While these were only two possessions, it's somewhat of a microcosm of Olah's low-post play, at least so far. He's in love with the right hand baby hook, and if he can't beat his man to his spot (which is more difficult in Big Ten play against more athletic bigs), he doesn't look to past and has yet to prove that he can finish with his left hand with any consistency.

Lastly, Olah has been somewhat turnover prone this season due to a lack of solid fundamentals. Growing up, Olah had to have been the tallest player on every basketball team he played for. You have to believe he's been taught by every coach that, in order to take full advantage of his height, it's crucial to keep the ball high at all times and not bring it down for quick hands to have a chance of knocking the ball loose.

However, it seems as though Olah makes this mistake each and every game he plays. Trailing 57-53 against Michigan State and desperately needing a basket, Northwestern ran a high pick and roll with Bryant McIntosh and Olah. Olah received a pass from McIntosh on the left wing about 15 feet from the basket, put the ball on the floor and attacked Gavin Schililng. After creating some space with a nice body bump, Olah took a step toward the center of the lane looking for a baby hook. But he brings the ball down to waist level, and its promptly stripped by 6-foot-6 Branden Dawson, creating a mismatch in transition resulting in two free throws for Michigan State.

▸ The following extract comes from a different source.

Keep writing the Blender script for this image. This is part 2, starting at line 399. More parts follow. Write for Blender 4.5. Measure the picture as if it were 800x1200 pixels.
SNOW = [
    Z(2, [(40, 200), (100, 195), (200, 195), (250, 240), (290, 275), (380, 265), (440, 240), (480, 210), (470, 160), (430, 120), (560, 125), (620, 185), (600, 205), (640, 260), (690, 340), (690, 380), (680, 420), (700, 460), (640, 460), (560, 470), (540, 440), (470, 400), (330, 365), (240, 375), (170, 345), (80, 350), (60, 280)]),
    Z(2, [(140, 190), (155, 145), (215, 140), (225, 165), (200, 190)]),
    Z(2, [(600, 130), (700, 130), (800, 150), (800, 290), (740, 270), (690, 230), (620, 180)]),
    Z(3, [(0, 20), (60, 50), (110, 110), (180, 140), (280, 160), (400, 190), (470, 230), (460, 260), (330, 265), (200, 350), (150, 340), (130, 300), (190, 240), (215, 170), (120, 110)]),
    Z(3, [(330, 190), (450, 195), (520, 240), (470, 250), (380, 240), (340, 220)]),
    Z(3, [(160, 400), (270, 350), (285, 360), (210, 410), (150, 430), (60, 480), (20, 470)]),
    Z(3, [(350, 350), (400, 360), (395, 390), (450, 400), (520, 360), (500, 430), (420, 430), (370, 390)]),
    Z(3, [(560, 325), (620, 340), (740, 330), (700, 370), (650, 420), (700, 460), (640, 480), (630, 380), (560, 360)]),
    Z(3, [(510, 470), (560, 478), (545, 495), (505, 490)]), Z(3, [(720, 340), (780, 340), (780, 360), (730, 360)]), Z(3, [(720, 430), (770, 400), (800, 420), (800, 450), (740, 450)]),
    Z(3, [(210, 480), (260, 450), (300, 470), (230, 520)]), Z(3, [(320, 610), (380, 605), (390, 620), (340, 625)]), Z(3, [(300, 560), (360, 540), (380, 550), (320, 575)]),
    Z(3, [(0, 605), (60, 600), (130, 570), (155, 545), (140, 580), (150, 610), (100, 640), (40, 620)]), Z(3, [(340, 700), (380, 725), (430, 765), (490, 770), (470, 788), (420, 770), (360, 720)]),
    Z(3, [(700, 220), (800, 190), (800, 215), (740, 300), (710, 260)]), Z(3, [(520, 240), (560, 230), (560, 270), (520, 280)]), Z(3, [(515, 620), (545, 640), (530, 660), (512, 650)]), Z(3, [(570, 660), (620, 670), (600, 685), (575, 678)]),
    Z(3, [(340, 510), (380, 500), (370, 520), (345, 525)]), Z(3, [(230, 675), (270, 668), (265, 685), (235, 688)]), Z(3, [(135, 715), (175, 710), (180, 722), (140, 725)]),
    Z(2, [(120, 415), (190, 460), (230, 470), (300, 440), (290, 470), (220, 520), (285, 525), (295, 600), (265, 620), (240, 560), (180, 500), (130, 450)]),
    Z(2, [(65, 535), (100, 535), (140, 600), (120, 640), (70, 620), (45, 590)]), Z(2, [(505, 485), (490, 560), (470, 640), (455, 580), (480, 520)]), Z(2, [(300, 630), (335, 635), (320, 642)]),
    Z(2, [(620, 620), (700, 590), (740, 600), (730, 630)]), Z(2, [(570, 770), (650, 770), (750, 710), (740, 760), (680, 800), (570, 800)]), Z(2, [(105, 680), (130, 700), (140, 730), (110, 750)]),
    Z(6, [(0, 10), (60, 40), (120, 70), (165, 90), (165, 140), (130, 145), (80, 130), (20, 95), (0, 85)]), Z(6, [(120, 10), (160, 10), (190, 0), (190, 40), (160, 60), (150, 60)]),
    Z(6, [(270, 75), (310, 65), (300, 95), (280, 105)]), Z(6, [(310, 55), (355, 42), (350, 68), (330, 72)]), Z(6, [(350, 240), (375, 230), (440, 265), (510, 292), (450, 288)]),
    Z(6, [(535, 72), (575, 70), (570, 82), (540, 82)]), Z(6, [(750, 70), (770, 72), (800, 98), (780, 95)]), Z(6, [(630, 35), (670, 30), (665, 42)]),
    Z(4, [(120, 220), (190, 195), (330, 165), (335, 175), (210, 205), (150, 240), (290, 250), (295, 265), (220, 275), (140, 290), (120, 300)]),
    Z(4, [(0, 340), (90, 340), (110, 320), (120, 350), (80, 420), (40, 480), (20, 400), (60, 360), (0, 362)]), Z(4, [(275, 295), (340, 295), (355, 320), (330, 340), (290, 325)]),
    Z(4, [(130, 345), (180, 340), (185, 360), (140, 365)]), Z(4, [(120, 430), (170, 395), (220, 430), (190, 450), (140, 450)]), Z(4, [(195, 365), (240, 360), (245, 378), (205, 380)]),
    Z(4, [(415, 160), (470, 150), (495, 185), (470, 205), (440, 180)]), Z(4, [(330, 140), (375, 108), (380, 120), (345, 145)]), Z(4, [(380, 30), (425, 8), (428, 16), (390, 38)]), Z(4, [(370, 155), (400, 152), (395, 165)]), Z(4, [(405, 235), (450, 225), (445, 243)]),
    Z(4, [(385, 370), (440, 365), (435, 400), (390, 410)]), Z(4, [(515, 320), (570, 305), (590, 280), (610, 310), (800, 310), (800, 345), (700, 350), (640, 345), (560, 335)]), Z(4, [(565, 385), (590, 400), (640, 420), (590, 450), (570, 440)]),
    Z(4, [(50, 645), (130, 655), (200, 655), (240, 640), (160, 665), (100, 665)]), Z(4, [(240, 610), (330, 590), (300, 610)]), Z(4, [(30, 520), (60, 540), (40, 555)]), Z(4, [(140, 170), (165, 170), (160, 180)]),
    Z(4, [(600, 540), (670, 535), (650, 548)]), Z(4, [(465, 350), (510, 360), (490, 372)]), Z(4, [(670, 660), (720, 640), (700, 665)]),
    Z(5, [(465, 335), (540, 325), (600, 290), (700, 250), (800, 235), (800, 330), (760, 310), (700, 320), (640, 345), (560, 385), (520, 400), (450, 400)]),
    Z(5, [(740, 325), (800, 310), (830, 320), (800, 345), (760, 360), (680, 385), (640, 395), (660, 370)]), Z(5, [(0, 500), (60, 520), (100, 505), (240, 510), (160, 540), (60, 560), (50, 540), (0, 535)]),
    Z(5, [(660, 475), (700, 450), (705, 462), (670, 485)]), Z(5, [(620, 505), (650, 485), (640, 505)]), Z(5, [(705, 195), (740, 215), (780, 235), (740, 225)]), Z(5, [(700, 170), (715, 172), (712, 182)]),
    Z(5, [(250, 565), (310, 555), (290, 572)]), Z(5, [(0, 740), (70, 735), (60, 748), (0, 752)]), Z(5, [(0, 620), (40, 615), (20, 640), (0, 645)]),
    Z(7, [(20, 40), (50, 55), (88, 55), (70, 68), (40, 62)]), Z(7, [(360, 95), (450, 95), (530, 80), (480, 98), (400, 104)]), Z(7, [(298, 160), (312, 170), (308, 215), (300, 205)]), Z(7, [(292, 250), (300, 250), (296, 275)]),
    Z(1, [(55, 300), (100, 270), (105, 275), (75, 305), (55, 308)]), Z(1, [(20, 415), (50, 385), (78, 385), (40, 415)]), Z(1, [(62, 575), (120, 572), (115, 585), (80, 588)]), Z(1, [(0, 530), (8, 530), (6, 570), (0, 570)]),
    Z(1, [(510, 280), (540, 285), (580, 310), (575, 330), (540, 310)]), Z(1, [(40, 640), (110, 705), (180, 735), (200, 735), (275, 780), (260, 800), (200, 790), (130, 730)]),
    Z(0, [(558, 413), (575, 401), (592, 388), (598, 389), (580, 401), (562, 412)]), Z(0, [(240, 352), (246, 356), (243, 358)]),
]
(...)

Olah's season is far from lost. He's shown some promising signs of being able to assert himself late in games and has been a solid rebounder all season. But if he wants to get the most out of his seven foot frame, he'll have to develop a more sophisticated post game, in particular mastering additional post moves and being a more willing passer out of the post. Lastly, he needs to clean up his fundamentals, but at this point you have to wonder if it will ever happen. He's been in college for three years now and still brings the ball down to waist level, something big men are warned against starting in middle school.